(Task goal):
Retype exactly the lines from the first one through the line with "pipework('black sprinkler pipes seen", including both ends; skip any pictures.
::::::::
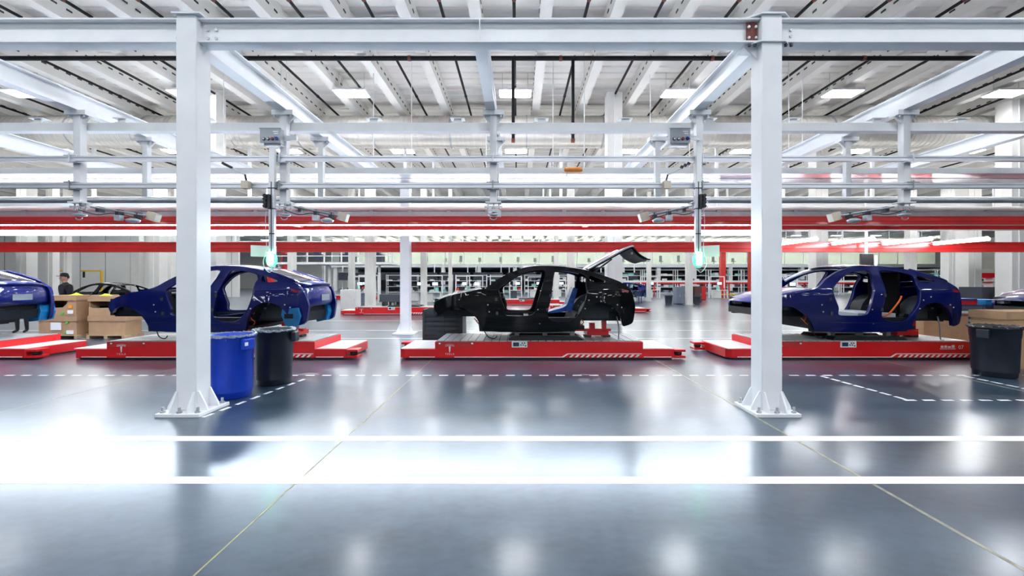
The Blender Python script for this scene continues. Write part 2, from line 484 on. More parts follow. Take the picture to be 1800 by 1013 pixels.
pipework('black sprinkler pipes under the roof, running into depth behind the front beam', 14.2, 14.2, 20.2, range(-13, 14), drops=((-0.15, 6.45), (1.86, 6.45)))
pipework('black sprinkler pipes ending in rusty couplings above the front beam', 6.0, 6.0, 12.1, range(-9, 10), tips=True)
pipework('black sprinkler pipes seen below the round duct', 23.6, 22.4, 28.5, range(-14, 15))

# ------------------------------------------------------------------ round duct across the hall
dt = thing('spiral_duct', 'large round ribbed metal air duct crossing the hall under the roof', 'duct', (0, 19.2, 8.5))
MB().tube([(-34, 19.2, 8.5), (34, 19.2, 8.5)], 0.70, 28).build('duct_body', 'duct', dt)
seam = mesh_of(MB().tube([(-0.03, 0, 0), (0.03, 0, 0)], 0.725, 28), 'duct_seam', 'grey_metal')
rib2 = mesh_of(MB().tube([(-0.012, 0, 0), (0.012, 0, 0)], 0.712, 24), 'duct_rib', 'duct')
for i in range(-8, 9):
    piece(seam, 'duct_seam', (i * 3.4 + 0.4, 0, 0), dt)
for i in range(-120, 121):
    piece(rib2, 'duct_rib', (i * 0.22, 0, 0), dt)

# thin hanger rods between roof and steel frame
hr = [(-5.3, 15.5), (-3.9, 15.5), (-10.6, 15.2), (-1.2, 16.0), (1.3, 15.5), (2.4, 15.2), (4.9, 15.6), (9.9, 15.4), (10.4, 15.4), (-8.7, 15.5), (-8.5, 15.5), (6.6, 16.2)]
for i, (X, y) in enumerate(sorted(hr)):
    tag(MB().tube([(X, y, 5.4), (X, y, 10.04)], 0.014, 6).build('hanger_rod', 'frame_white', base=(X, y, 5.4)),
        'thin white vertical hanger rod under the roof, %s' % nth(i, len(hr)), 'rod', 'hanger rods under the roof')

# ------------------------------------------------------------------ building columns
def building_column(px0, px1, d, h, label, ztop=9.36, material='column_cream', name='building_column'):
    a, b = (px0 - VX) * d / F_PX, (px1 - VX) * d / F_PX
    w = b - a
    t = thing(name, label, 'column', ((a + b) / 2, d + w / 2, 0), 'hall columns')
    MB().box(a, b, d, d + w, 0.03, ztop).build('shaft', material, t, bevel=0.01)
    MB().box(a - w * .25, b + w * .25, d - w * .25, d + w * 1.25, 0, 0.03).build('base_plate', material, t)
    MB().box(a + w * .42, a + w * .47, d - 0.04, d, 0.03, ztop).build('conduit', 'frame_white', t)
    return t
bc = [(1068, 1094, 17.0, 'tall cream column behind the black car tailgate'),
      (1779, 1806, 17.7, 'tall cream column at the right edge of the picture'),
      (355, 380, 17.0, 'tall cream column hidden behind the left front steel column'),
      (641, 656, 27.4, 'cream column right of the white cabinet'),
      (612, 621, 31.0, 'slim cream column behind the white cabinet'),
      (739, 749, 28.0, 'slim cream column right of the steel column near dark crate'),
      (998, 1010, 26.0, 'cream column seen through the rear door opening of black car'),
      (974, 982, 40.0, 'thin far column seen through the black car rear opening, left'),
      (1435, 1456, 21.7, 'cream column seen through the front door opening of right blue car'),
      (1208, 1218, 30.7, 'slim white column beside the grey blue cabinet'),
      (1138, 1145, 36.0, 'thin white column beside the navy parts rack'),
      (1668, 1683, 33.0, 'cream column just right of the right blue car tail'),
      (1685, 1699, 34.0, 'second cream column right of the right blue car tail'),
      (1703, 1726, 28.5, 'wide cream column behind the red and blue bins'),
      (80, 92, 30.0, 'pale column behind the worker in a cap'),
      (28, 46, 28.0, 'pale wide column above the leftmost blue car'),
      (110, 118, 34.0, 'slim pale column right of the worker in a cap'),
      (262, 280, 32.0, 'pale column left of the front steel column'),
      (282, 300, 36.0, 'pale column touching the left front steel column'),
      (505, 516, 33.0, 'cream column left of the blue car rear window'),
      (788, 794, 33.0, 'thin grey column above the black car bonnet'),
      (565, 570, 40.0, 'thin white far column above blue car tail'),
      (1600, 1612, 34.0, 'cream column above the rear of right blue car')]
for (a, b, d, lab) in bc:
    building_column(a, b, d, 9.36, lab)

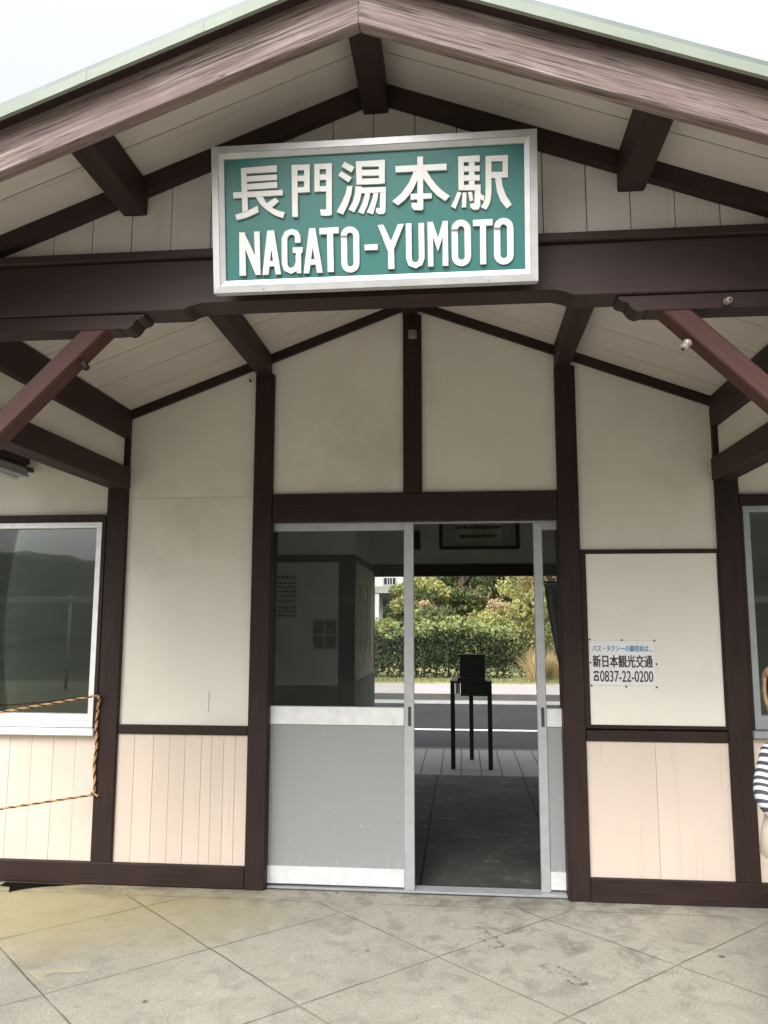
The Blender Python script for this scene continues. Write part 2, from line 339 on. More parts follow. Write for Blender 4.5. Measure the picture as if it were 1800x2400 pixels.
::::::::
(Output of the exercise):
The Blender Python script for this scene continues. Write part 2, from line 484 on. More parts follow. Take the picture to be 1800 by 1013 pixels.
pipework('black sprinkler pipes under the roof, running into depth behind the front beam', 14.2, 14.2, 20.2, range(-13, 14), drops=((-0.15, 6.45), (1.86, 6.45)))
pipework('black sprinkler pipes ending in rusty couplings above the front beam', 6.0, 6.0, 12.1, range(-9, 10), tips=True)
pipework('black sprinkler pipes seen below the round duct', 23.6, 22.4, 28.5, range(-14, 15))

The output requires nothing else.